The pain and agony begins at 4 a.m. on August 24 at the top of Leadville's Harrison Avenue, with temperatures hovering around 32 degrees. The route soon turns to dirt as runners grope through a cloak of darkness. By the time they round Turquoise Lake and start toward the summit of 11,000-foot Sugarloaf Pass, the sun will have crept over the Continental Divide.
Temperatures will rise into the 70s as the course drops to nearly 9,000 feet, then climbs steadily up Hope Pass and tops out at the 12,600-foot Columbine Mine. From there, it's just a matter of backtracking 50 miles, the sun now setting and the 30-hour cutoff looming on the horizon. Slogging through the night, athletes are expected to cross the finish line sometime
after midnight, later if the weather turns sour.
Marred by strong rains, last summer's event was drawn out to nearly 21 hours before Kirk Apt of Crested Butte, Colorado, found his way back to Harrison Avenue. Apt's winning time of 20 hours, 33 minutes, and five seconds, was a full three hours behind the course record set by Mexican Tarahumara tribesman Juan Herrara in 1994. Fewer runners completed the race than ever
before, with only 130 of 325 starters finishing before the cutoff at noon on Sunday.
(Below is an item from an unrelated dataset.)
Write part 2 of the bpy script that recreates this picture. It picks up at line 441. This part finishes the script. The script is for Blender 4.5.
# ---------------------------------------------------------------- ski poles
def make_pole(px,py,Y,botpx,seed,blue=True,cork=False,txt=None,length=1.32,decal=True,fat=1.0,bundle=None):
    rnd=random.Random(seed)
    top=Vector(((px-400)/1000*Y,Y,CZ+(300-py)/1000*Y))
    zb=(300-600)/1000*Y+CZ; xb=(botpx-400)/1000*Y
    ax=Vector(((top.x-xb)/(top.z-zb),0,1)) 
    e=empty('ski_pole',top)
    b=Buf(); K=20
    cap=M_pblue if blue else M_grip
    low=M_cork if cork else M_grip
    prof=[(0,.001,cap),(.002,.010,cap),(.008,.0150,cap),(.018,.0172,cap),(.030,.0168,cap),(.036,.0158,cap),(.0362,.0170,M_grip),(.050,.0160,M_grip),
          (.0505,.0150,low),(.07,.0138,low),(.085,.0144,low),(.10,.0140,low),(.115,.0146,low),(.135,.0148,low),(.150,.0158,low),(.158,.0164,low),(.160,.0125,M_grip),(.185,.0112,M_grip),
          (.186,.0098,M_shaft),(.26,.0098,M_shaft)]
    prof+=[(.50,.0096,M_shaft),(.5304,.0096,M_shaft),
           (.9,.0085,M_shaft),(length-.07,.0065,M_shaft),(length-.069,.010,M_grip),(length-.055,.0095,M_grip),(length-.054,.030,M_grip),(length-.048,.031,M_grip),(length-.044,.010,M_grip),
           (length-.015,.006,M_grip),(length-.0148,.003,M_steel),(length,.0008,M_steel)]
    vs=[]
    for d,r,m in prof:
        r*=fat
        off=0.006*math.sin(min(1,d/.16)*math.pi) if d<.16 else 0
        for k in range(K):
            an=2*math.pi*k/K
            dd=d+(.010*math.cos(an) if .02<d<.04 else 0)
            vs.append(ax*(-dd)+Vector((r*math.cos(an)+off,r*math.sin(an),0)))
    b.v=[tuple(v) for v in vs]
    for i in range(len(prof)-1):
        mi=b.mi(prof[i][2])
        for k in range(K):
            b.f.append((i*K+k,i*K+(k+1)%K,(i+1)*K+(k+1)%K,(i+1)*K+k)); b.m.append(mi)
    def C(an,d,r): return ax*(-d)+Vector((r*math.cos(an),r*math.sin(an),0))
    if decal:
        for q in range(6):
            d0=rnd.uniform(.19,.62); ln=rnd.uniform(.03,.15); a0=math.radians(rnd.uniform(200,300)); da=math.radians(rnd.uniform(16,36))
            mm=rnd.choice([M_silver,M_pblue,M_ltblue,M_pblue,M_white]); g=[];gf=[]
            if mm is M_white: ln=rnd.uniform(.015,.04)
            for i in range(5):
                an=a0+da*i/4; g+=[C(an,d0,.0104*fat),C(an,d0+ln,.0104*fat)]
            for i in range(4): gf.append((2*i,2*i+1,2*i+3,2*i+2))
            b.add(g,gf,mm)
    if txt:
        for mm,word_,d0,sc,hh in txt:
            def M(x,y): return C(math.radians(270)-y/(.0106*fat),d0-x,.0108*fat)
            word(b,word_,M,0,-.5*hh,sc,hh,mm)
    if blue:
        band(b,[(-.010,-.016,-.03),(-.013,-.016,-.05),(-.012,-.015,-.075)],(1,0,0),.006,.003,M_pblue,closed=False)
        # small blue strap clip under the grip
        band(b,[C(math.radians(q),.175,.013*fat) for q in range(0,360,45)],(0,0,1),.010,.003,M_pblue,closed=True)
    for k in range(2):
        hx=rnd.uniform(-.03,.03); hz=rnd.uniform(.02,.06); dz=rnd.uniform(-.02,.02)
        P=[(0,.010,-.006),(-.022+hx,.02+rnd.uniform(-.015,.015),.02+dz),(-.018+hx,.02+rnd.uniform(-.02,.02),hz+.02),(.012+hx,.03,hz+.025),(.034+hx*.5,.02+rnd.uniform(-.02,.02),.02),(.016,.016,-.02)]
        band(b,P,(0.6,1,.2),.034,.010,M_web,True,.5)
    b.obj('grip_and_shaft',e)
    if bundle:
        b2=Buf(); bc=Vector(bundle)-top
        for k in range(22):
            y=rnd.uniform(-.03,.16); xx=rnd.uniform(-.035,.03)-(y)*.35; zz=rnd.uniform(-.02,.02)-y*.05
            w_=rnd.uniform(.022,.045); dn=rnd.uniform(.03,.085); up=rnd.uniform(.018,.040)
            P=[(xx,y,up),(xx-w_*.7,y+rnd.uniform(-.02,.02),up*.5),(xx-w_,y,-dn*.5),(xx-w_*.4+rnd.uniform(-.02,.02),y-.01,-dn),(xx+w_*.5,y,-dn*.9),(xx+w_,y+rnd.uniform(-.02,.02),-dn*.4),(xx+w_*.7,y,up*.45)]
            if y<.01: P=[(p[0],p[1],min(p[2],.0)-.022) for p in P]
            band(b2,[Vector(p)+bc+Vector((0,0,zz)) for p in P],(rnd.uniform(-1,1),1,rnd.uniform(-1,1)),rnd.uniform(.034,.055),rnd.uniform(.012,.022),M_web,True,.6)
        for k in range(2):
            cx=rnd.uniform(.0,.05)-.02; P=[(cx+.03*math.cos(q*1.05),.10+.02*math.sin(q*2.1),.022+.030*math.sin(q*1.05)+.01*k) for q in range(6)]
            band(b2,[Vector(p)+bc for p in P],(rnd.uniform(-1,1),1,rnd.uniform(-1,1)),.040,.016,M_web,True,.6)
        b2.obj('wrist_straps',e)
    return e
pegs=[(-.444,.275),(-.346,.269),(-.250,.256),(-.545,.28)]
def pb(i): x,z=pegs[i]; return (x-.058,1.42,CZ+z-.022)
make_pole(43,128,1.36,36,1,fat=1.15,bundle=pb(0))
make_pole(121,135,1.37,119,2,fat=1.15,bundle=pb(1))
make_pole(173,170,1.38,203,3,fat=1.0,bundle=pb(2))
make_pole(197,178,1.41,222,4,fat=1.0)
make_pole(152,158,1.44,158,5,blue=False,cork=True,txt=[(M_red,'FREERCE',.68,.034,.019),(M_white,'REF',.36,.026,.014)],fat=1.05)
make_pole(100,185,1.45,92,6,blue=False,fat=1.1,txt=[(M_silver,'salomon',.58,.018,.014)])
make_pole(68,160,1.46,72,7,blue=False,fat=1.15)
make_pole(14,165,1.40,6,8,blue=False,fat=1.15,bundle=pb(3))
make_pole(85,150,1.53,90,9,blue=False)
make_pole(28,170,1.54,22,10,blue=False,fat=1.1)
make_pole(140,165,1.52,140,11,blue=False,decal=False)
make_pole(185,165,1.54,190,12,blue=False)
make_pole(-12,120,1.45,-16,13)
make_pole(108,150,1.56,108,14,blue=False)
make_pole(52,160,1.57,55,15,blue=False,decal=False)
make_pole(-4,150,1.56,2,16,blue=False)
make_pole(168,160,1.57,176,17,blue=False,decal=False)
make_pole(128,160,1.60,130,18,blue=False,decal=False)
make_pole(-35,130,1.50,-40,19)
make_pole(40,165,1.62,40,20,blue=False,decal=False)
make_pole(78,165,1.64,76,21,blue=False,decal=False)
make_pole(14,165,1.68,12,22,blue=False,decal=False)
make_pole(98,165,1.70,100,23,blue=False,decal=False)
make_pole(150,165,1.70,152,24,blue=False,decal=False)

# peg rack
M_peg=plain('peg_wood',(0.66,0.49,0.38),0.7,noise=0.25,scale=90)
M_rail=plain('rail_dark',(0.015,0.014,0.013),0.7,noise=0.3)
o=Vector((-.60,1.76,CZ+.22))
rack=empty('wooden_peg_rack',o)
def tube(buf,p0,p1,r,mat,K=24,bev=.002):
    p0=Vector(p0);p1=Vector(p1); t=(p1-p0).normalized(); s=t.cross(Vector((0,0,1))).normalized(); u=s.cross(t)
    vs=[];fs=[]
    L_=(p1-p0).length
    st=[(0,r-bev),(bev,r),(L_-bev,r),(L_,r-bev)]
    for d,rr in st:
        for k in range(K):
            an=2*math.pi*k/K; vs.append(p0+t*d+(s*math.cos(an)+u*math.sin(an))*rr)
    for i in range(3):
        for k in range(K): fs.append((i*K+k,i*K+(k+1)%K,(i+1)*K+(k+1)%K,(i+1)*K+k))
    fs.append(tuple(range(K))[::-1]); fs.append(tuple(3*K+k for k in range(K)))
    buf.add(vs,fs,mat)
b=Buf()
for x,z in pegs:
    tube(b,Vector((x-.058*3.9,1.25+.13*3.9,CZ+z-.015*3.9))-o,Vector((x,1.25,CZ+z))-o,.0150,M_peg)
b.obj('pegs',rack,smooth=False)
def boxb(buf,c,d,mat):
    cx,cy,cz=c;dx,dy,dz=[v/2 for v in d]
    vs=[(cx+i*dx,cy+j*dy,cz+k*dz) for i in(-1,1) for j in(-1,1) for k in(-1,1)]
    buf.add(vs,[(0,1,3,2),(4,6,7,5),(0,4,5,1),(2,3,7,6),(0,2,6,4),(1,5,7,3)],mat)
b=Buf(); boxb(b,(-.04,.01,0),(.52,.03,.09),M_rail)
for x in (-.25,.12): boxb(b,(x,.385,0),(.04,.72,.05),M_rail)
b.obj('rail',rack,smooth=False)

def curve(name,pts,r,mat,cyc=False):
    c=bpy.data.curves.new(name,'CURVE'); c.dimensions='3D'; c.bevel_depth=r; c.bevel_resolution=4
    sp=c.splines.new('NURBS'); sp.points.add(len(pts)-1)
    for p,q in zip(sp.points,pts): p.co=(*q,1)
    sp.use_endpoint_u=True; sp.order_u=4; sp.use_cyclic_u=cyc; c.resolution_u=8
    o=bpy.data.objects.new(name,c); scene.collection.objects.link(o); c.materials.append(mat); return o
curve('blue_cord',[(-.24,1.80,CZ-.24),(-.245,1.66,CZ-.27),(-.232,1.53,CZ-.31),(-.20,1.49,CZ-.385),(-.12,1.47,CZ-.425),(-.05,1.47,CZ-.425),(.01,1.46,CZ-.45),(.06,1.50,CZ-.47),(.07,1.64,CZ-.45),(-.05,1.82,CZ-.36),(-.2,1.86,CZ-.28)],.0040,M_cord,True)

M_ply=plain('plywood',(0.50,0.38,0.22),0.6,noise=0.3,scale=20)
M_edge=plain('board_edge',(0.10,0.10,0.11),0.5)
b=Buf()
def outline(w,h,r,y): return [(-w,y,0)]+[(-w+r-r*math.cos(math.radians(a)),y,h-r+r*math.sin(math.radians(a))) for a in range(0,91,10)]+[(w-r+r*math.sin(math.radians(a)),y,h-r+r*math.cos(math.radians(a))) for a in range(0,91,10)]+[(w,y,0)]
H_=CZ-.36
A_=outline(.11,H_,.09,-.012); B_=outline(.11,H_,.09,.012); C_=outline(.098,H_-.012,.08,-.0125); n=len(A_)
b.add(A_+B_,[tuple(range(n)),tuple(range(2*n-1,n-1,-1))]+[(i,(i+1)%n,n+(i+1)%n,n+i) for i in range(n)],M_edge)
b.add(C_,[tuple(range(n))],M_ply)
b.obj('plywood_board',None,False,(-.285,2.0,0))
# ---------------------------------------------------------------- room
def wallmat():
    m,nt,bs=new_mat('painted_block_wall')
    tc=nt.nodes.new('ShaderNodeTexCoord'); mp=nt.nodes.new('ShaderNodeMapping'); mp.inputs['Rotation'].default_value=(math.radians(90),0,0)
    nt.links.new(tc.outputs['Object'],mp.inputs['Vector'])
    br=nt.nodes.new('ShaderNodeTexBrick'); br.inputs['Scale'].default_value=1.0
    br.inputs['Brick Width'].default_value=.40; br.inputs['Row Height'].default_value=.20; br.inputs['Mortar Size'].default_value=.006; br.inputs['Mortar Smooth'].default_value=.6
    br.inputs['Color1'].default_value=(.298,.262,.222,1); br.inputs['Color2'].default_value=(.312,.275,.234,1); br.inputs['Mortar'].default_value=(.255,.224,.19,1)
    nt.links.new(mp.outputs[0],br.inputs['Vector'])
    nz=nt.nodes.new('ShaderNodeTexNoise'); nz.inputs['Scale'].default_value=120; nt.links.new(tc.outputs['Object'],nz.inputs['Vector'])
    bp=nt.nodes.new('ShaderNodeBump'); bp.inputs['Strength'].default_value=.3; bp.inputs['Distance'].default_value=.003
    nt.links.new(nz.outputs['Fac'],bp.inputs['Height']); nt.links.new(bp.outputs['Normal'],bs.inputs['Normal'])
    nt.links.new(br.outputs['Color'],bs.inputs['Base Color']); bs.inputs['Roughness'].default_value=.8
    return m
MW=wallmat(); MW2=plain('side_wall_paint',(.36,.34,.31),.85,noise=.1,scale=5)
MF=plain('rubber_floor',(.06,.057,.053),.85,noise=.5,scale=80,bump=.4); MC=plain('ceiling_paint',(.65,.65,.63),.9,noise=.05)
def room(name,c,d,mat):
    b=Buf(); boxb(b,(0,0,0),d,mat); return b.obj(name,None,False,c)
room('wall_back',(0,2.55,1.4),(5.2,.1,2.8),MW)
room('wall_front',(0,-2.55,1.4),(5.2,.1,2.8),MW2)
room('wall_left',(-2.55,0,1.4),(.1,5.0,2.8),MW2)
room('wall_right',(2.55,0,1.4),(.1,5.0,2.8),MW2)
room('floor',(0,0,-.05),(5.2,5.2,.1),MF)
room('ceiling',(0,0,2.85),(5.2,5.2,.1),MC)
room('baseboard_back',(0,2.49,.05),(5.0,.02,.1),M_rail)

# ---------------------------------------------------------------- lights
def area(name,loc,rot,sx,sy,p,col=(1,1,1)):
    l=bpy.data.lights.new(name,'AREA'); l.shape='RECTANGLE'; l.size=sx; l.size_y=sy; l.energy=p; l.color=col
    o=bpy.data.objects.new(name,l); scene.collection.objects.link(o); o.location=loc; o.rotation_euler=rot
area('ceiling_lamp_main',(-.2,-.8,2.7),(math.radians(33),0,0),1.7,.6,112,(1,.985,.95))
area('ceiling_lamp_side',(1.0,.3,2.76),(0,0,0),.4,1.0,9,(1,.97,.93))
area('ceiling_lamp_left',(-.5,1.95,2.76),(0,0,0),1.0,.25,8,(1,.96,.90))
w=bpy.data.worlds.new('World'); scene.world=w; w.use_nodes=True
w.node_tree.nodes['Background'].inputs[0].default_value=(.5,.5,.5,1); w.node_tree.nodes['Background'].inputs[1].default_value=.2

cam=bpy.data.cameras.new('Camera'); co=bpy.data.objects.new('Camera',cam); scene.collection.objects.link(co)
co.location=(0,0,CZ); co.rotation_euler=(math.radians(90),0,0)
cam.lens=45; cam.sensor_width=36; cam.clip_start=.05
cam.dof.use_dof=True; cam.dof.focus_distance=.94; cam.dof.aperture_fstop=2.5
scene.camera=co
The foul weather that plagued last year's event has been hovering around Colorado's high country for the past week, threatening to dampen runners' spirits and hamper their efforts again this year. Snow has been reported along the Divide.
But for folks like the Frames, who first met at Leadville, 100 miles of anguish, exhaustion, and massage-begging muscle fatigue stir an enthusiasm not even summer snow can diminish.
"This is vacation for us," Chuck says. "It's hot in Nevada."